→ Directions for this task:
Return all the data below as it stands, minus the pictures.
★ ★ ★ ★
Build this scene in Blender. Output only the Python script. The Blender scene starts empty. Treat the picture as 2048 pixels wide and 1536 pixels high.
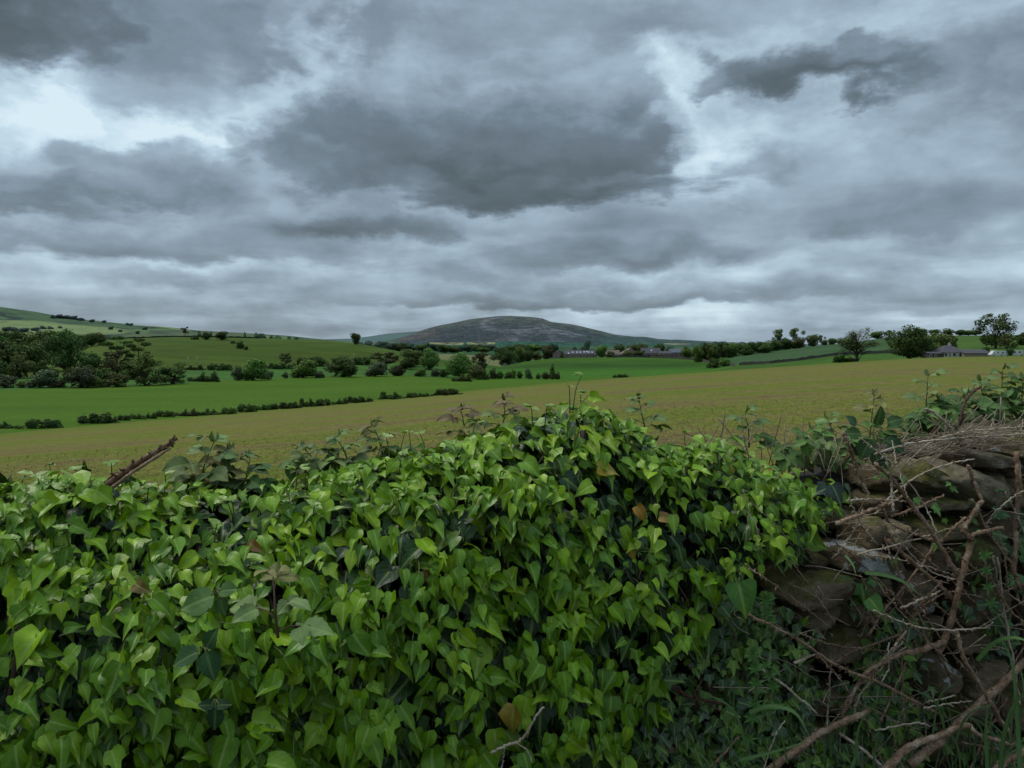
import bpy, math, random
import numpy as np
from mathutils import Vector

rng = np.random.default_rng(7)
random.seed(7)
SC = bpy.context.scene
COL = SC.collection
F, UC, VH, CZ = 1547.0, 1024.0, 690.0, 1.6      # focal length, optical axis and horizon (pixels of the photograph); eye height

# ------------------------------------------------------------------ basic helpers
def P(u, v, Y):
    return np.array([(u - UC) / F * Y, Y, CZ - (v - VH) / F * Y])

def proj(p):
    p = np.asarray(p, float)
    return UC + F * p[..., 0] / p[..., 1], VH - F * (p[..., 2] - CZ) / p[..., 1]

def tag(o, label=None, cat=None, group=None, kind=None):
    if label: o['label'] = label
    if cat: o['category'] = cat
    if group: o['group'] = group
    if kind: o['kind'] = kind
    return o

def empty(name, loc=(0, 0, 0), rz=0.0):
    o = bpy.data.objects.new(name, None)
    o.empty_display_size = 0.2
    o.location = loc
    o.rotation_euler = (0, 0, rz)
    COL.objects.link(o)
    return o

def mesh(name, V, faces, mat=None, smooth=False, col=None, uv=None, midx=None):
    """V (N,3); faces: list of arrays (M,3) / (M,4) or one array"""
    if not isinstance(faces, (list, tuple)):
        faces = [faces]
    faces = [np.asarray(f, np.int32) for f in faces if len(f)]
    me = bpy.data.meshes.new(name)
    V = np.asarray(V, np.float32)
    nl = sum(f.size for f in faces)
    nf = sum(len(f) for f in faces)
    me.vertices.add(len(V)); me.loops.add(nl); me.polygons.add(nf)
    me.vertices.foreach_set('co', V.ravel())
    li = np.concatenate([f.ravel() for f in faces])
    me.loops.foreach_set('vertex_index', li)
    tot = np.concatenate([np.full(len(f), f.shape[1], np.int32) for f in faces])
    st = np.concatenate([[0], np.cumsum(tot)[:-1]]).astype(np.int32)
    me.polygons.foreach_set('loop_start', st)
    me.polygons.foreach_set('loop_total', tot)
    me.polygons.foreach_set('use_smooth', np.full(nf, bool(smooth)))
    if mat is not None:
        for m in (mat if isinstance(mat, (list, tuple)) else [mat]):
            me.materials.append(m)
    if midx is not None:
        me.polygons.foreach_set('material_index', np.asarray(midx, np.int32))
    if col is not None:
        a = me.color_attributes.new('Col', 'FLOAT_COLOR', 'POINT')
        c = np.ones((len(V), 4), np.float32)
        c[:, :3] = col if np.ndim(col) == 2 else np.asarray(col)[:, None]
        a.data.foreach_set('color', c.ravel())
    if uv is not None:
        l = me.uv_layers.new(name='UVMap')
        l.data.foreach_set('uv', np.asarray(uv, np.float32)[li].ravel())
    me.update(calc_edges=True)
    return me

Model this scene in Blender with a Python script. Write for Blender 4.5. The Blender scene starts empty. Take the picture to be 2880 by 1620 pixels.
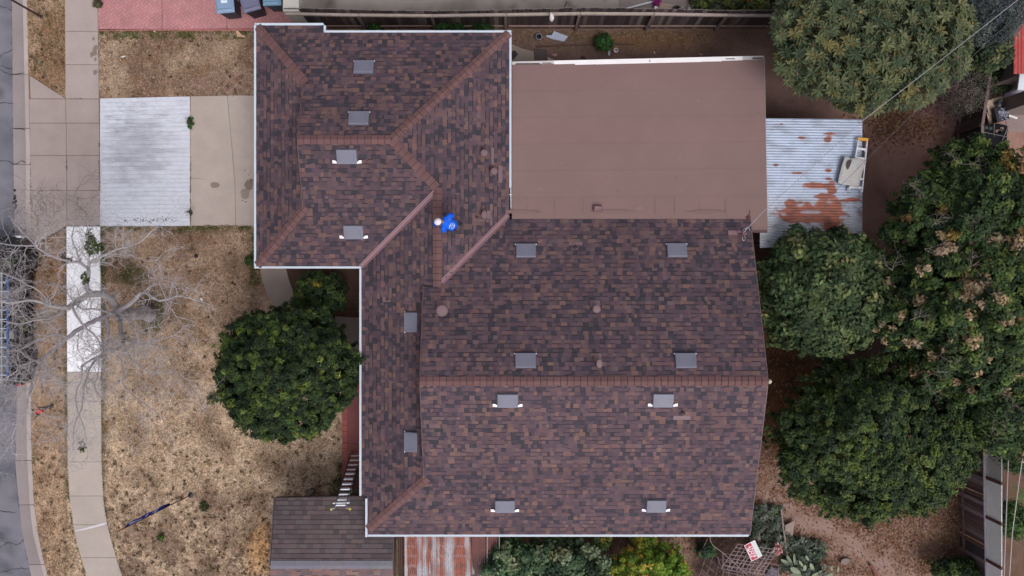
★ ★ ★ ★
→ Exercise solution:
Build this scene in Blender. Output only the Python script. The Blender scene starts empty. Treat the picture as 2048 pixels wide and 1536 pixels high.
import bpy, math, random
import numpy as np
from mathutils import Vector

rng = np.random.default_rng(7)
random.seed(7)
SC = bpy.context.scene
COL = SC.collection
F, UC, VH, CZ = 1547.0, 1024.0, 690.0, 1.6      # focal length, optical axis and horizon (pixels of the photograph); eye height

# ------------------------------------------------------------------ basic helpers
def P(u, v, Y):
    return np.array([(u - UC) / F * Y, Y, CZ - (v - VH) / F * Y])

def proj(p):
    p = np.asarray(p, float)
    return UC + F * p[..., 0] / p[..., 1], VH - F * (p[..., 2] - CZ) / p[..., 1]

def tag(o, label=None, cat=None, group=None, kind=None):
    if label: o['label'] = label
    if cat: o['category'] = cat
    if group: o['group'] = group
    if kind: o['kind'] = kind
    return o

def empty(name, loc=(0, 0, 0), rz=0.0):
    o = bpy.data.objects.new(name, None)
    o.empty_display_size = 0.2
    o.location = loc
    o.rotation_euler = (0, 0, rz)
    COL.objects.link(o)
    return o

def mesh(name, V, faces, mat=None, smooth=False, col=None, uv=None, midx=None):
    """V (N,3); faces: list of arrays (M,3) / (M,4) or one array"""
    if not isinstance(faces, (list, tuple)):
        faces = [faces]
    faces = [np.asarray(f, np.int32) for f in faces if len(f)]
    me = bpy.data.meshes.new(name)
    V = np.asarray(V, np.float32)
    nl = sum(f.size for f in faces)
    nf = sum(len(f) for f in faces)
    me.vertices.add(len(V)); me.loops.add(nl); me.polygons.add(nf)
    me.vertices.foreach_set('co', V.ravel())
    li = np.concatenate([f.ravel() for f in faces])
    me.loops.foreach_set('vertex_index', li)
    tot = np.concatenate([np.full(len(f), f.shape[1], np.int32) for f in faces])
    st = np.concatenate([[0], np.cumsum(tot)[:-1]]).astype(np.int32)
    me.polygons.foreach_set('loop_start', st)
    me.polygons.foreach_set('loop_total', tot)
    me.polygons.foreach_set('use_smooth', np.full(nf, bool(smooth)))
    if mat is not None:
        for m in (mat if isinstance(mat, (list, tuple)) else [mat]):
            me.materials.append(m)
    if midx is not None:
        me.polygons.foreach_set('material_index', np.asarray(midx, np.int32))
    if col is not None:
        a = me.color_attributes.new('Col', 'FLOAT_COLOR', 'POINT')
        c = np.ones((len(V), 4), np.float32)
        c[:, :3] = col if np.ndim(col) == 2 else np.asarray(col)[:, None]
        a.data.foreach_set('color', c.ravel())
    if uv is not None:
        l = me.uv_layers.new(name='UVMap')
        l.data.foreach_set('uv', np.asarray(uv, np.float32)[li].ravel())
    me.update(calc_edges=True)
    return me

Model this scene in Blender with a Python script. Write for Blender 4.5. The Blender scene starts empty. Take the picture to be 2880 by 1620 pixels.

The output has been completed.